Contact: Carol Dahmen
Mark Oldfield
Don Drysdale
Ed Wilson
(916) 323-1886

DEPARTMENT OF CONSERVATION GRANT HELPS PURCHASE
PERMANENT AGRICULTURAL EASEMENT ON DIXSON RANCH

ARROYO GRANDE, Calif. -- Citing the commitment of local government and the Dixson family to preserving agricultural land, California Department of Conservation Director Darryl Young today announced a grant that will help purchase a permanent agricultural conservation easement on the Dixson Ranch.

"The city's overwhelming support of agricultural preservation makes this an especially worthwhile project," Young said. "The project dovetails with the city's desire to protect prime farmland from urban encroachment. And the role played by Jim Dickens and his family, which has owned the property for almost 100 years, cannot be overstated. The property would have been developed many years ago were it not for the family's commitment to agricultural preservation."

Jim Dickens is the son of Sara Dixson Dickens, who, along with her sister Molly Dixson McClanahan, owns the property. The family's staunch support for farmland protection began with Jim's grandmother, Wilma Dixson, who developed a long-term plan for keeping their ranch in production.

The Dixsons received a $172,000 grant from the federal Farmland Protection Program and a $378,000 state grant from the California Farmland Conservancy Program, administered by DOC's Division of Land Resource Protection. The CFCP is designed to ensure that the state's most valuable farmland will not be developed. Through the program, local governments and non-profit organizations -- in this case, the American Farmland Trust and Coastal San Luis Resource Conservation District -- can receive grants to purchase development rights from willing landowners, thus creating permanent conservation.

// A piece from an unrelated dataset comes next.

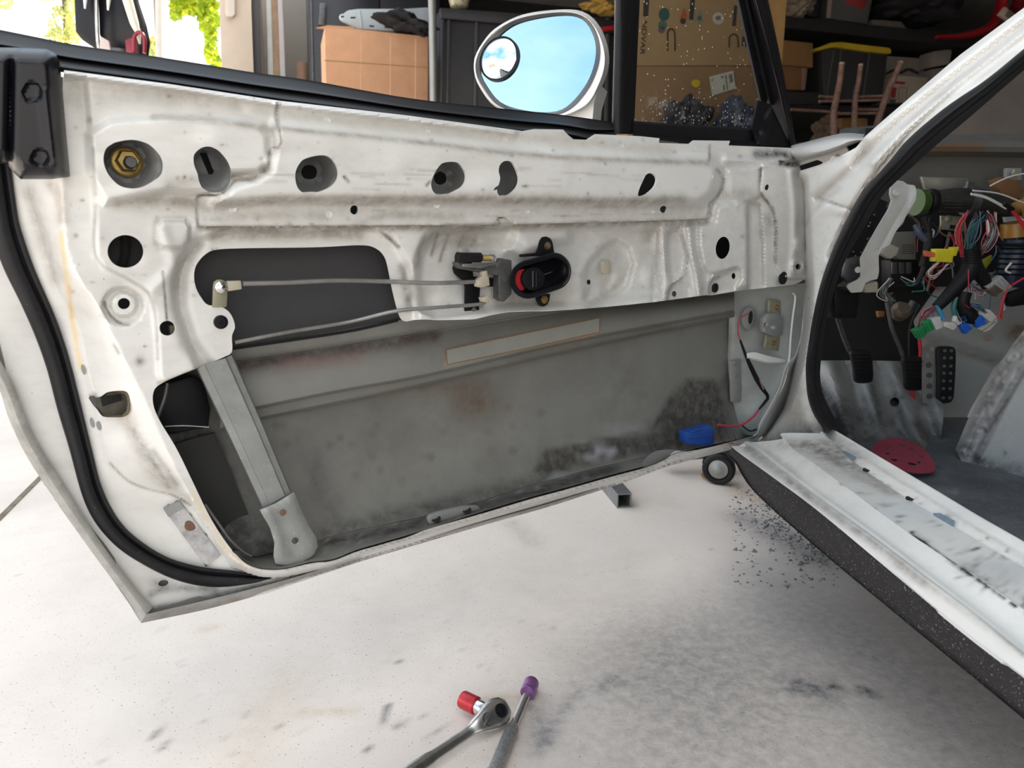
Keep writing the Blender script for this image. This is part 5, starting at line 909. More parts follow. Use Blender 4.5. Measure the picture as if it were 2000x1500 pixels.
# ================================================================== sanding disc in the footwell
DP = hor(.262)
dn = np.array([.10, -.25, .96]); DPL = Plane(hor(.262)([(1765,890)])[0], dn)
cen_ = DPL([(1765,890)])[0]
DISC = sheet('sanding_disc', DPL, res([(1702,881),(1708,868),(1722,859),(1745,855),(1768,858),(1795,870),(1818,893),(1827,910),(1822,921),(1806,924),(1775,922),(1745,912),(1715,897)], 5, True), [ell(1762,870,8,2.6,.1,10), ell(1735,874,6,2.4,-.1,10), ell(1733,886,5,2.6,0,10), ell(1781,878,4,2,.3,10), ell(1799,893,5,2.2,.3,10), ell(1747,898,7,2.4,.1,10), ell(1782,906,9,2.6,.15,10), ell(1795,903,4,2,.1,10)], lambda Q: .006*np.cos(np.clip(np.hypot((Q[:, 0]-1765)/62, (Q[:, 1]-890)/34), 0, 1)*1.5), mat('disc_red', (.27,.035,.06), .75, vary=.12, scale=30, bump=.2, bscale=500), step=5, thick=.0015,
  label='round dark red sanding disc with small dust holes lying in the driver footwell', cat='sanding disc')
# ================================================================== garage shell
CONC = mat('concrete', (.79,.70,.635), .8, vary=.05, scale=2.2, grime=(.36,.30,.25), gs=1.4, ga=.4, speck=(260,.665,(.20,.18,.17)), marks=True, bump=.12, bscale=300)
# near floor carries stains in its own vertices
xs = np.arange(-1.6, 1.6, .011); ys = np.arange(.3, 2.6, .011); X, Y = np.meshgrid(xs, ys); Vf = np.stack([X.ravel(), Y.ravel(), np.zeros(X.size)], 1)
def fl(px, py): return hor(0)([(px, py)])[0][:2]
def flm(rgb, s, pts, w):
    return ('L', [tuple(fl(*p)) for p in pts], w, rgb, s)
FM = [flm((.24,.23,.23), .4, [(1330,1500),(1350,1350),(1420,1250),(1600,1200),(1850,1330)], .17), flm((.22,.21,.20), .35, [(1300,1300),(1500,1400),(1800,1500)], .2),
 flm((.19,.19,.20), .55, [(1450,1010),(1520,1050),(1600,1090)], .05), flm((.40,.27,.16), .45, [(1450,960),(1520,985)], .05), flm((.14,.14,.15), .7, [(1560,1340),(1600,1350)], .028), flm((.06,.06,.07), .9, [(1684,1347),(1700,1356)], .010), flm((.07,.07,.08), .9, [(1622,1339),(1635,1343)], .008),
 flm((.16,.16,.17), .4, [(1050,1470),(1090,1400),(1130,1350)], .012), flm((.12,.12,.14), .45, [(1060,1440),(1040,1380)], .02), flm((.14,.14,.16), .5, [(1180,1340),(1200,1330)], .014),
 flm((.48,.36,.20), .35, [(590,1392),(690,1388)], .010), flm((.52,.38,.22), .4, [(400,1228),(415,1226)], .012), flm((.50,.36,.22), .22, [(480,1480),(560,1320)], .05), flm((.16,.15,.15), .6, [(300,1440),(312,1425)], .006), flm((.16,.15,.15), .5, [(318,1462),(326,1452)], .006),
 flm((.12,.12,.12), .8, [(700,1490),(735,1440),(758,1378)], .0018), flm((.60,.55,.50), .16, [(905,1160),(880,1260),(840,1330)], .006), flm((.6,.56,.5), .12, [(960,1020),(900,1170)], .008), flm((.6,.56,.5), .12, [(1290,1050),(1350,1120),(1370,1200)], .008),
 flm((.15,.13,.16), .6, [(775,1418),(790,1412)], .006), flm((.12,.11,.12), .7, [(774,1293),(780,1291)], .004), flm((.36,.24,.14), .45, [(960,1372),(1000,1365)], .015), flm((.3,.28,.26), .3, [(1000,1020),(1040,1060)], .03)]
for i in range(60):
    p = (rng.uniform(0, 1900), rng.uniform(1000, 1500)); FM.append(('B', (*fl(*p), rng.uniform(.001,.0028), rng.uniform(.001,.0028)), 0, (.10,.10,.10), rng.uniform(.3,.8)))
for i in range(50):
    p = fl(rng.uniform(200, 1900), rng.uniform(1050, 1500)); a = rng.uniform(0, 3.14); l = rng.uniform(.03,.15); FM.append(('L', [tuple(p), (p[0]+l*math.cos(a), p[1]+l*math.sin(a))], .0016, (.58,.54,.5) if i % 2 else (.2,.2,.2), rng.uniform(.15,.4)))
nx = len(xs); Ff = [(j*nx+i, j*nx+i+1, (j+1)*nx+i+1, (j+1)*nx+i) for j in range(len(ys)-1) for i in range(nx-1)]
at_ = paint(Vf[:, :2], FM)
mk('floor', Vf, Ff, CONC, attr=at_, kind='structure', split=0)
x0, x1, y0, y1 = xs[0], xs[-1], ys[0], ys[-1]; BX = [(-16,-16),(16,-16),(16,16),(-16,16)]
vv = [(-16,-16,0),(8,-16,0),(8,10,0),(-16,10,0),(x0,y0,0),(x1,y0,0),(x1,y1,0),(x0,y1,0)]
mk('floor', vv, [(0,1,5,4),(1,2,6,5),(2,3,7,6),(3,0,4,7)], CONC, attr=np.zeros((8,4)), kind='structure', split=0)
# expansion joint
ja, jb = fl(0, 1012), fl(76, 936); jd = (jb-ja)/np.linalg.norm(jb-ja)
MB().box(((ja+jb)/2).tolist()+[.0005], (6, .014, .003), X=(jd[0], jd[1], 0), Y=(-jd[1], jd[0], 0)).make('trim_1', mat('joint_filler', (.20,.16,.12), .9, vary=.4, scale=30), kind='structure')
J = np.array([-1.80, 5.5, 0.]); S0 = J[:2]@GG[:2]      # jamb, and the opening line runs along GM through it
def gp_(a, b, z): return J+GG*a+GM*b+np.array([0, 0, z])   # a: into the garage, b: along the opening (towards the far wall)
wallm = mat('wall_paint', (.20,.19,.175), .8, vary=.04)
def gbox(name, a0, a1, b0, b1, z0, z1, m_, **k):
    c = gp_((a0+a1)/2, (b0+b1)/2, (z0+z1)/2); return MB().box(c, (abs(a1-a0), abs(b1-b0), abs(z1-z0)), X=GG, Y=GM).make(name, m_, k.pop('parent', None), **k)
gbox('wall_back', -.2, 8.3, .62, .77, 0, 2.6, wallm, kind='structure')
gbox('wall_right', 8.2, 8.35, -9, .7, 0, 2.6, wallm, kind='structure')
gbox('wall_near', 2.6, 8.3, -9.15, -9, 0, 2.6, wallm, kind='structure')
gbox('ceiling', .8, 8.3, -9, .75, 2.6, 2.7, mat('ceiling_paint', (.22,.21,.20), .9), kind='structure')  # unseen; front edge set back to let more sky light onto the floor
gbox('wall_header', .68, .82, -9, .75, 2.42, 2.7, wallm, kind='structure')  # unseen header, set back with the ceiling edge for the same light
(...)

"We hope other landowners around the county and the state will follow the Dixson family's lead," said Erik Vink, who heads DOC's Division of Land Resource Protection. "We have worked with the American Farmland Trust on several projects in the past and congratulate AFT on its efforts to protect threatened agricultural land. We also applaud the Coastal San Luis Resource Conservation District for its long-term commitment to steward this easement."

Vink noted that this is the first time a CFCP grant has been issued for a project within a city. However, the City of Arroyo Grande is unusual in that it has agricultural zoning and preserves within its incorporated boundary. The Dixson Ranch has also been under a Williamson Act contract since 1977.

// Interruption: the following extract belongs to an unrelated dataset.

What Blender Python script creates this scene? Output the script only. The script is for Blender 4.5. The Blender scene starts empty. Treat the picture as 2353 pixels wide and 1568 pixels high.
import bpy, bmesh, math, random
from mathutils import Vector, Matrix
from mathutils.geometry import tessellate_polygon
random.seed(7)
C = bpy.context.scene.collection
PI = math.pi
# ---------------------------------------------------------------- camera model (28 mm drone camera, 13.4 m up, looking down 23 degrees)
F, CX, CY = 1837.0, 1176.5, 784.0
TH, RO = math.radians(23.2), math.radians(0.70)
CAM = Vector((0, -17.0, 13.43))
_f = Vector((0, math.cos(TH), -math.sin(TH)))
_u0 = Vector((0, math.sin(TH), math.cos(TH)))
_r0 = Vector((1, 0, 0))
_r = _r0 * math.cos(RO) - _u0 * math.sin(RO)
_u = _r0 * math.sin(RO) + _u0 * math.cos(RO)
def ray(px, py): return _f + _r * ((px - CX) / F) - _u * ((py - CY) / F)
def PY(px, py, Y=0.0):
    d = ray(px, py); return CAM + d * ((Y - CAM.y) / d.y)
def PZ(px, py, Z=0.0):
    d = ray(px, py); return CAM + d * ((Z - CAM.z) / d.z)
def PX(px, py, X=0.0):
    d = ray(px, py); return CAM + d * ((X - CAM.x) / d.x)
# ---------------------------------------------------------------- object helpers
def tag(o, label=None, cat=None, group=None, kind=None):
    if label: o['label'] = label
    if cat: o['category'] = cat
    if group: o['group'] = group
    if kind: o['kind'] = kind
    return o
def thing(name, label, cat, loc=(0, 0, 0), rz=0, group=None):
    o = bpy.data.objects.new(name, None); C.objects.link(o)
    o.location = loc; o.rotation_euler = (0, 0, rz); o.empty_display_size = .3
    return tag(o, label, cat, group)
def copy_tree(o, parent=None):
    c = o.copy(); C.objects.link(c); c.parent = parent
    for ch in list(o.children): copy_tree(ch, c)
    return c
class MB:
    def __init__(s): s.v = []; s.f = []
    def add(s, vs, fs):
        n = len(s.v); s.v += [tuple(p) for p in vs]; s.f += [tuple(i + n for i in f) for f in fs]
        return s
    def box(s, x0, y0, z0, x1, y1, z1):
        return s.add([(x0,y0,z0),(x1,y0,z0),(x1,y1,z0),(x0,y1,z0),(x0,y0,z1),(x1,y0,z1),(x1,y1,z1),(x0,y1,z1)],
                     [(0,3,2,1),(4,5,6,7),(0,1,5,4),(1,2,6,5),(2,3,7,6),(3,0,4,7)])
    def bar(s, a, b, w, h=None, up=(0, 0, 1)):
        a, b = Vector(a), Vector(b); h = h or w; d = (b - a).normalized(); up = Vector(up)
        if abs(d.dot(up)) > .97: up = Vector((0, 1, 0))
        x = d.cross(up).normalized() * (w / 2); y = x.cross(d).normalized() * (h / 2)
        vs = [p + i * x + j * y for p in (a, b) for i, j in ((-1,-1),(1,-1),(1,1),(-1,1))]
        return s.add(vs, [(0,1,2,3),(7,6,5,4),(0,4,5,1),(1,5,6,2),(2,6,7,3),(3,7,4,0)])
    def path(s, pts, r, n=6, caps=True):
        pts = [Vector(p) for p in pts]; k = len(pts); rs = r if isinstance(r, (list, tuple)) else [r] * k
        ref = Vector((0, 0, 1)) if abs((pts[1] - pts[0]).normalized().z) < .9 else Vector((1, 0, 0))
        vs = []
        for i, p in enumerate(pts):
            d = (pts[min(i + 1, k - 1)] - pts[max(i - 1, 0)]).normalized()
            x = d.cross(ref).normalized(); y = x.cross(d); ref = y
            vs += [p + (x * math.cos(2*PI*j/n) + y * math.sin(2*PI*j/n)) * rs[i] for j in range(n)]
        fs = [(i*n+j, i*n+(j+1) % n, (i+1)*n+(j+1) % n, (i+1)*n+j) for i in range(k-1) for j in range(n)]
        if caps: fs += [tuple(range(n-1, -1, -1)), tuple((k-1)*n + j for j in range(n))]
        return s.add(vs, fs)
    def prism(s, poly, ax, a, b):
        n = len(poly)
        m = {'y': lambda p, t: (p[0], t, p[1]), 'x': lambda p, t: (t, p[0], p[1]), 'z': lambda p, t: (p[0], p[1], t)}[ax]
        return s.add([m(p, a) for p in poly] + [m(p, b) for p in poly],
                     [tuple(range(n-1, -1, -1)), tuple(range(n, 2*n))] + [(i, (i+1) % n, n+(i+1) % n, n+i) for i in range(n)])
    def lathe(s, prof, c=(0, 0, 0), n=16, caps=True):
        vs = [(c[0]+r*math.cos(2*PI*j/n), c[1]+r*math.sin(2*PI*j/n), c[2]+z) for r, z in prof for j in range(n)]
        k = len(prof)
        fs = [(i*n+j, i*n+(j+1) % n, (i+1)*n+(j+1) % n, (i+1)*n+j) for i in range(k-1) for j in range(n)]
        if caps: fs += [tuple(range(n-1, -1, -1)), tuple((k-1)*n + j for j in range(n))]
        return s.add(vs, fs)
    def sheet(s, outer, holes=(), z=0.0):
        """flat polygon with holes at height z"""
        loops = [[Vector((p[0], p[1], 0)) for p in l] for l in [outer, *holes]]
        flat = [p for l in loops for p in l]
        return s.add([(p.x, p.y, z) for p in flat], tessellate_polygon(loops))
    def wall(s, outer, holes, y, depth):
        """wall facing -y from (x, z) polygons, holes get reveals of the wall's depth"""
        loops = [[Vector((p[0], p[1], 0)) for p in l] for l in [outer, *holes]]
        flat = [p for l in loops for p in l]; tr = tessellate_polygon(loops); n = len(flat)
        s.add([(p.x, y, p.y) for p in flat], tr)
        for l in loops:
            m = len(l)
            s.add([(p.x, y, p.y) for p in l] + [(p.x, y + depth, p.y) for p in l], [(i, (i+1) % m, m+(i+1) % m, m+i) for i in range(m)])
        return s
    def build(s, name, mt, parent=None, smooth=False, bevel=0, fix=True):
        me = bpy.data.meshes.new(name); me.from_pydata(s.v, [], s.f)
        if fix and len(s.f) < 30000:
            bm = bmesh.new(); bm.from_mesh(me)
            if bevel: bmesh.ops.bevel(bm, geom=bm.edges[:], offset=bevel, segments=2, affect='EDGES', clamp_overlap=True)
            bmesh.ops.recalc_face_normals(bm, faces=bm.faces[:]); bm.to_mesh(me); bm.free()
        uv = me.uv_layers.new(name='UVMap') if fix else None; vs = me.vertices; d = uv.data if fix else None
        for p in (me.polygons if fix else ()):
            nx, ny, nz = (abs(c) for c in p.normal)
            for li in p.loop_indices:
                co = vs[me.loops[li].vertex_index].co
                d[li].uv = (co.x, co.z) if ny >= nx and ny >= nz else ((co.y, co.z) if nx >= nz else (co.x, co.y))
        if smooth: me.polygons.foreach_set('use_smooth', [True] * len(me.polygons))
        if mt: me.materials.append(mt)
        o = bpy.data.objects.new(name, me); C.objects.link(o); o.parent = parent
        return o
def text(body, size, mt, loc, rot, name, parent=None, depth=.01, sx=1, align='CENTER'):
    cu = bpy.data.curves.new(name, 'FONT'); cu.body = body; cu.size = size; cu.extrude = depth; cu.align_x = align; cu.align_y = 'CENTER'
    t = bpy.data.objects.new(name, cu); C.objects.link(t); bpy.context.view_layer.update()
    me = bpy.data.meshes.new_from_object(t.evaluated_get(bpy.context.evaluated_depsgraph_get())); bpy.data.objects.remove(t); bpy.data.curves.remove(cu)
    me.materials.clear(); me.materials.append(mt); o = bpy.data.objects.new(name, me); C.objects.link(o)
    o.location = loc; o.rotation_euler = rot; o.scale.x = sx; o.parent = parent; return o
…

California's agricultural production totaled more than $29 billion in 2000; San Luis Obispo County ranked 17th in the state at nearly $488 million. But California's population of more than 33 million is expected to grow to 50 million by 2025 -- San Luis Obispo County's population is projected to increase by about 90,000 -- and many acres of farmland are being developed to accommodate that growth. According to DOC's Farmland Mapping and Monitoring Program, nearly 43,000 acres of agricultural land throughout the state -- an area about the size of the city of Modesto -- was urbanized between 1996 and 1998.

"The need for programs designed to protect agricultural land, such as the California Farmland Conservancy Program, as well as for cooperation among landowners, land trusts and government agencies, is evident," Vink said.

CFCP funds remain for new grant proposals. Landowners and land trusts are encouraged to contact the Department of Conservation/Division of Land Resource Protection for information about the program and potential grant funding. The division's Web address is www.conservation.ca.gov/dlrp.

In addition to administering agricultural and open-space land conservation programs, the Department of Conservation ensures the reclamation of land used for mining; promotes beverage container recycling; regulates oil, gas and geothermal wells; and studies and maps earthquakes and other geologic phenomena.